** START OF Information provided **

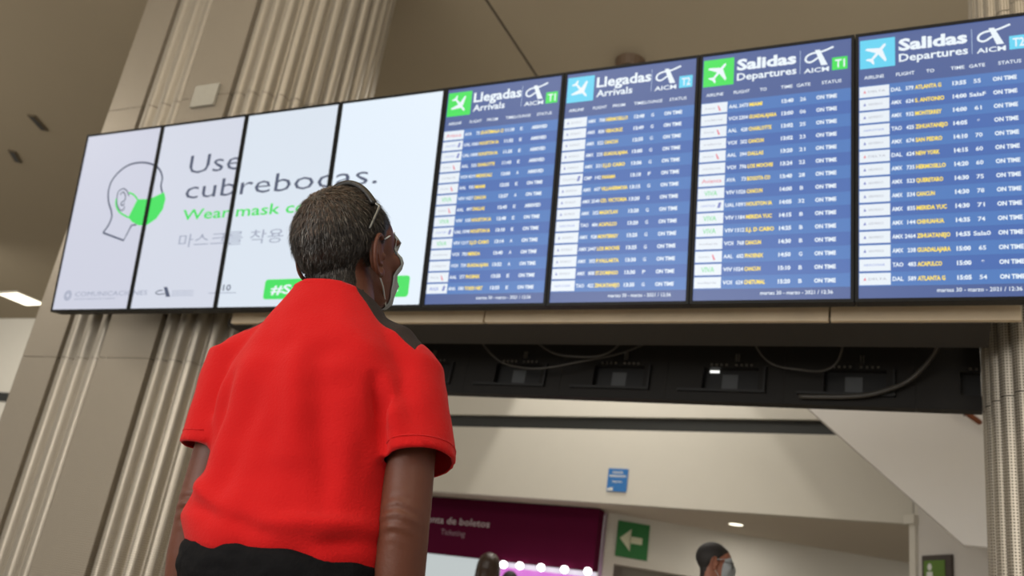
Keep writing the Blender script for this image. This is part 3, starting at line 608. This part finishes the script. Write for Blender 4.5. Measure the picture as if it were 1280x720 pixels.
def person(name, label, loc, az, H=1.75, head_yaw=0, head_pitch=0, head_off=(0, 0), skin=None, vox=.008, hairm=None, mask=False, long_hair=False, shirtm=None, pantm=None, group=None, glasses=False, hero=False):
    k = H / 1.75
    root = empty(name, loc, -az, label=label, cat='person', group=group); root.scale = (k, k, k)
    HM = Matrix.Translation((head_off[0], .028 + head_off[1], 1.632 - (.014 if hero else 0))) @ Matrix.Rotation(-head_yaw, 4, 'Z') @ Matrix.Rotation(head_pitch, 4, 'X') @ Matrix.Scale(1.015 if hero else 1.0, 4)
    bm = bmesh.new(); make_head_prims(bm, HM)
    nk = HM @ V(0, -.022, -.03)
    sweep(bm, [(0, -.012, 1.40), (0, -.010, 1.47), (head_off[0] * .5, .002, 1.53), nk], [.068, .060, .057, .056], 20)
    loft(bm, [(0, 0, .90, .16, .11), (0, 0, .98, .168, .118), (0, .005, 1.10, .155, .11), (0, 0, 1.25, .165, .108), (0, -.005, 1.36, .165, .095), (0, -.01, 1.43, .11, .07), (0, -.01, 1.47, .06, .055)], 32)
    for s in (-1, 1):
        sh = V(s * (.182 if hero and s < 0 else .163), -.01, 1.38); el_ = V(s * ARM[s][0], ARM[s][1], ARM[s][2]) if hero else V(s * .215, -.02, 1.10); wr = V(s * ARM[s][3], ARM[s][4], ARM[s][5]) if hero else V(s * .225, .03, .86)
        sweep(bm, [(s * .06, -.01, 1.42), sh], [.044, .038], 16)
        m1 = sh.lerp(el_, .45); m2 = el_.lerp(wr, .3)
        sweep(bm, [sh, m1, el_.lerp(sh, .12), el_, m2, wr.lerp(el_, .15), wr], [.038, .042, .041, .040, .041, .029, .026], 20, True, [1, 1, 1, 1, .95, .8, .72])
        ell(bm, el_ + V(0, -.012, 0), (.026, .024, .03)); hand(bm, wr + V(0, .0, -.015), s)
        sweep(bm, [(s * .088, 0, .93), (s * .095, .01, .70), (s * .098, .012, .50), (s * .10, -.005, .36), (s * .10, -.015, .20), (s * .10, -.02, .09)], [.088, .075, .056, .056, .042, .036], 20)
        sweep(bm, [(s * .10, -.03, .055), (s * .105, .06, .04), (s * .11, .15, .032)], [.038, .036, .03], 14)
    b = remesh(bm, vox, 3 if not hero else 4)
    if hero:                                            # creases of skin over the elbows
        b.normal_update()
        for v in b.verts:
            for s in (-1, 1):
                e0 = V(s * ARM[s][0], ARM[s][1] - .04, ARM[s][2] + .004); r_ = (v.co - e0).length
                if r_ < .07: v.co += v.normal * (.0030 * math.sin((v.co.z - e0.z) * 330 + abs(v.co.x - e0.x) * 90) + .003) * math.exp(-(r_ / .028) ** 2)
    bvh = BVHTree.FromBMesh(b)
    body = build('body', b, skin, root, True)
    # eyes and ears
    for s in (-1, 1):
        bm = bmesh.new(); ell(bm, (s * .032, .084, .006), (.0125, .012, .0115), HM); build('eye', bm, M_EYE, root, True)
        if not long_hair: build('ear', ear_mesh(HM, s), skin, root, True)
    # trousers
    bm = bmesh.new()
    zt = 1.10 if hero else 1.02
    loft(bm, [(0, 0, .86, .170, .125), (0, 0, .95, .178, .132), (0, .0, 1.02, .172, .128), (0, 0, zt, .168, .128)], 36)
    for s in (-1, 1): sweep(bm, [(s * .088, 0, .92), (s * .098, .005, .70), (s * .102, .005, .50), (s * .104, -.005, .30), (s * .105, -.012, .08)], [.10, .088, .074, .068, .066], 20, False)
    pb = remesh(bm, .010, 5)
    for v in pb.verts:
        n = noise.noise(V(v.co.x * 9, v.co.y * 9, v.co.z * 16)); v.co += v.normal * .004 * n if v.normal.length else V(0, 0, 0)
    build('trousers', pb, pantm, root, True)
    for s in (-1, 1):
        bm = bmesh.new(); sweep(bm, [(s * .105, -.045, .045), (s * .108, .05, .042), (s * .112, .17, .036)], [.045, .044, .038], 18, True, [1, .9, .75]); bx(bm, (s * .107 - .044, -.09, 0), (s * .107 + .044, .2, .02))
        build('shoe', remesh(bm, .008, 4), M_SHOE, root, True)
    # hair
    if long_hair:
        bm = bmesh.new(); ell(bm, (0, -.02, .045), (.095, .115, .10), HM)
        sweep(bm, [HM @ V(0, -.07, .03), HM @ V(0, -.10, -.08), V(0, -.11, 1.42), V(0, -.12, 1.30)], [.085, .085, .075, .05], 20, True, [.6] * 4)
        for s in (-1, 1): sweep(bm, [HM @ V(s * .07, 0, .05), HM @ V(s * .08, 0, -.06), V(s * .085, 0, 1.45), V(s * .09, .01, 1.36)], [.03, .03, .03, .018], 12)
        hb = remesh(bm, .008, 3)
        for v in hb.verts: v.co += v.normal * .004 * noise.noise(V(v.co.x * 60, v.co.y * 60, v.co.z * 6))
        build('hair', hb, hairm, root, True)
    else:
        hb = cap_on(bvh, HM, (0, -.01, .01), .007 if hero else .006, hair_keep, 6 if hero else 5)
        build('hair', hb, hairm, root, True)
    if mask:
        bm = bmesh.new(); nu, nv = 22, 14; c = HM @ V(0, .0, -.045); grid = []
        for j in range(nv + 1):
            row = []
            for i in range(nu + 1):
                u_ = (i / nu - .5) * 2; v_ = (j / nv - .5) * 2
                az_ = u_ * math.radians((42 if hero else 60) - 10 * abs(v_) ** 2); elv = math.radians(v_ * 40 + 2 - 6 * (1 - u_ * u_) * (v_ < 0))
                d = V(math.sin(az_) * math.cos(elv), math.cos(az_) * math.cos(elv), math.sin(elv)); dw = (HM.to_3x3() @ d).normalized()
                h = bvh.ray_cast(c + dw * .3, -dw); p = h[0] if h[0] is not None else c + dw * .08
                puff = .003 + (.005 if hero else .010) * (1 - abs(u_) ** 2) * (1 - v_ * v_) + (.003 if hero else .006) * (1 - abs(v_) ** 3) * (abs(u_) > .5) * (1 - ((abs(u_) - .75) / .25) ** 2)
                row.append(bm.verts.new(p + dw * puff))
            grid.append(row)
        for j in range(nv):
            for i in range(nu): bm.faces.new((grid[j][i], grid[j][i + 1], grid[j + 1][i + 1], grid[j + 1][i]))
        ends = {(-1, 1): grid[nv][0].co.copy(), (-1, -1): grid[0][0].co.copy(), (1, 1): grid[nv][nu].co.copy(), (1, -1): grid[0][nu].co.copy()}
        bmesh.ops.solidify(bm, geom=bm.faces[:], thickness=.0015)
        mk = build('face_mask', bm, M_MASK, root, True)
        for (s, t), p in ends.items():
            e_ = HM @ V(s * .084, -.020, .020 * t - .004); mid = p.lerp(e_, .5) + (HM.to_3x3() @ V(s * .004, 0, 0))
            bm = bmesh.new(); sweep(bm, [p, mid, e_], [.0016] * 3, 6); build('ear_loop', bm, M_MASK, mk, True)
    return root, HM, bvh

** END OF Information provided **

**Given problem**.
The listing above must be printed again exactly, minus its pictures.

**Solution**.
Keep writing the Blender script for this image. This is part 3, starting at line 608. This part finishes the script. Write for Blender 4.5. Measure the picture as if it were 1280x720 pixels.
def person(name, label, loc, az, H=1.75, head_yaw=0, head_pitch=0, head_off=(0, 0), skin=None, vox=.008, hairm=None, mask=False, long_hair=False, shirtm=None, pantm=None, group=None, glasses=False, hero=False):
    k = H / 1.75
    root = empty(name, loc, -az, label=label, cat='person', group=group); root.scale = (k, k, k)
    HM = Matrix.Translation((head_off[0], .028 + head_off[1], 1.632 - (.014 if hero else 0))) @ Matrix.Rotation(-head_yaw, 4, 'Z') @ Matrix.Rotation(head_pitch, 4, 'X') @ Matrix.Scale(1.015 if hero else 1.0, 4)
    bm = bmesh.new(); make_head_prims(bm, HM)
    nk = HM @ V(0, -.022, -.03)
    sweep(bm, [(0, -.012, 1.40), (0, -.010, 1.47), (head_off[0] * .5, .002, 1.53), nk], [.068, .060, .057, .056], 20)
    loft(bm, [(0, 0, .90, .16, .11), (0, 0, .98, .168, .118), (0, .005, 1.10, .155, .11), (0, 0, 1.25, .165, .108), (0, -.005, 1.36, .165, .095), (0, -.01, 1.43, .11, .07), (0, -.01, 1.47, .06, .055)], 32)
    for s in (-1, 1):
        sh = V(s * (.182 if hero and s < 0 else .163), -.01, 1.38); el_ = V(s * ARM[s][0], ARM[s][1], ARM[s][2]) if hero else V(s * .215, -.02, 1.10); wr = V(s * ARM[s][3], ARM[s][4], ARM[s][5]) if hero else V(s * .225, .03, .86)
        sweep(bm, [(s * .06, -.01, 1.42), sh], [.044, .038], 16)
        m1 = sh.lerp(el_, .45); m2 = el_.lerp(wr, .3)
        sweep(bm, [sh, m1, el_.lerp(sh, .12), el_, m2, wr.lerp(el_, .15), wr], [.038, .042, .041, .040, .041, .029, .026], 20, True, [1, 1, 1, 1, .95, .8, .72])
        ell(bm, el_ + V(0, -.012, 0), (.026, .024, .03)); hand(bm, wr + V(0, .0, -.015), s)
        sweep(bm, [(s * .088, 0, .93), (s * .095, .01, .70), (s * .098, .012, .50), (s * .10, -.005, .36), (s * .10, -.015, .20), (s * .10, -.02, .09)], [.088, .075, .056, .056, .042, .036], 20)
        sweep(bm, [(s * .10, -.03, .055), (s * .105, .06, .04), (s * .11, .15, .032)], [.038, .036, .03], 14)
    b = remesh(bm, vox, 3 if not hero else 4)
    if hero:                                            # creases of skin over the elbows
        b.normal_update()
        for v in b.verts:
            for s in (-1, 1):
                e0 = V(s * ARM[s][0], ARM[s][1] - .04, ARM[s][2] + .004); r_ = (v.co - e0).length
                if r_ < .07: v.co += v.normal * (.0030 * math.sin((v.co.z - e0.z) * 330 + abs(v.co.x - e0.x) * 90) + .003) * math.exp(-(r_ / .028) ** 2)
    bvh = BVHTree.FromBMesh(b)
    body = build('body', b, skin, root, True)
    # eyes and ears
    for s in (-1, 1):
        bm = bmesh.new(); ell(bm, (s * .032, .084, .006), (.0125, .012, .0115), HM); build('eye', bm, M_EYE, root, True)
        if not long_hair: build('ear', ear_mesh(HM, s), skin, root, True)
    # trousers
    bm = bmesh.new()
    zt = 1.10 if hero else 1.02
    loft(bm, [(0, 0, .86, .170, .125), (0, 0, .95, .178, .132), (0, .0, 1.02, .172, .128), (0, 0, zt, .168, .128)], 36)
    for s in (-1, 1): sweep(bm, [(s * .088, 0, .92), (s * .098, .005, .70), (s * .102, .005, .50), (s * .104, -.005, .30), (s * .105, -.012, .08)], [.10, .088, .074, .068, .066], 20, False)
    pb = remesh(bm, .010, 5)
    for v in pb.verts:
        n = noise.noise(V(v.co.x * 9, v.co.y * 9, v.co.z * 16)); v.co += v.normal * .004 * n if v.normal.length else V(0, 0, 0)
    build('trousers', pb, pantm, root, True)
    for s in (-1, 1):
        bm = bmesh.new(); sweep(bm, [(s * .105, -.045, .045), (s * .108, .05, .042), (s * .112, .17, .036)], [.045, .044, .038], 18, True, [1, .9, .75]); bx(bm, (s * .107 - .044, -.09, 0), (s * .107 + .044, .2, .02))
        build('shoe', remesh(bm, .008, 4), M_SHOE, root, True)
    # hair
    if long_hair:
        bm = bmesh.new(); ell(bm, (0, -.02, .045), (.095, .115, .10), HM)
        sweep(bm, [HM @ V(0, -.07, .03), HM @ V(0, -.10, -.08), V(0, -.11, 1.42), V(0, -.12, 1.30)], [.085, .085, .075, .05], 20, True, [.6] * 4)
        for s in (-1, 1): sweep(bm, [HM @ V(s * .07, 0, .05), HM @ V(s * .08, 0, -.06), V(s * .085, 0, 1.45), V(s * .09, .01, 1.36)], [.03, .03, .03, .018], 12)
        hb = remesh(bm, .008, 3)
        for v in hb.verts: v.co += v.normal * .004 * noise.noise(V(v.co.x * 60, v.co.y * 60, v.co.z * 6))
        build('hair', hb, hairm, root, True)
    else:
        hb = cap_on(bvh, HM, (0, -.01, .01), .007 if hero else .006, hair_keep, 6 if hero else 5)
        build('hair', hb, hairm, root, True)
    if mask:
        bm = bmesh.new(); nu, nv = 22, 14; c = HM @ V(0, .0, -.045); grid = []
        for j in range(nv + 1):
            row = []
            for i in range(nu + 1):
                u_ = (i / nu - .5) * 2; v_ = (j / nv - .5) * 2
                az_ = u_ * math.radians((42 if hero else 60) - 10 * abs(v_) ** 2); elv = math.radians(v_ * 40 + 2 - 6 * (1 - u_ * u_) * (v_ < 0))
                d = V(math.sin(az_) * math.cos(elv), math.cos(az_) * math.cos(elv), math.sin(elv)); dw = (HM.to_3x3() @ d).normalized()
                h = bvh.ray_cast(c + dw * .3, -dw); p = h[0] if h[0] is not None else c + dw * .08
                puff = .003 + (.005 if hero else .010) * (1 - abs(u_) ** 2) * (1 - v_ * v_) + (.003 if hero else .006) * (1 - abs(v_) ** 3) * (abs(u_) > .5) * (1 - ((abs(u_) - .75) / .25) ** 2)
                row.append(bm.verts.new(p + dw * puff))
            grid.append(row)
        for j in range(nv):
            for i in range(nu): bm.faces.new((grid[j][i], grid[j][i + 1], grid[j + 1][i + 1], grid[j + 1][i]))
        ends = {(-1, 1): grid[nv][0].co.copy(), (-1, -1): grid[0][0].co.copy(), (1, 1): grid[nv][nu].co.copy(), (1, -1): grid[0][nu].co.copy()}
        bmesh.ops.solidify(bm, geom=bm.faces[:], thickness=.0015)
        mk = build('face_mask', bm, M_MASK, root, True)
        for (s, t), p in ends.items():
            e_ = HM @ V(s * .084, -.020, .020 * t - .004); mid = p.lerp(e_, .5) + (HM.to_3x3() @ V(s * .004, 0, 0))
            bm = bmesh.new(); sweep(bm, [p, mid, e_], [.0016] * 3, 6); build('ear_loop', bm, M_MASK, mk, True)
    return root, HM, bvh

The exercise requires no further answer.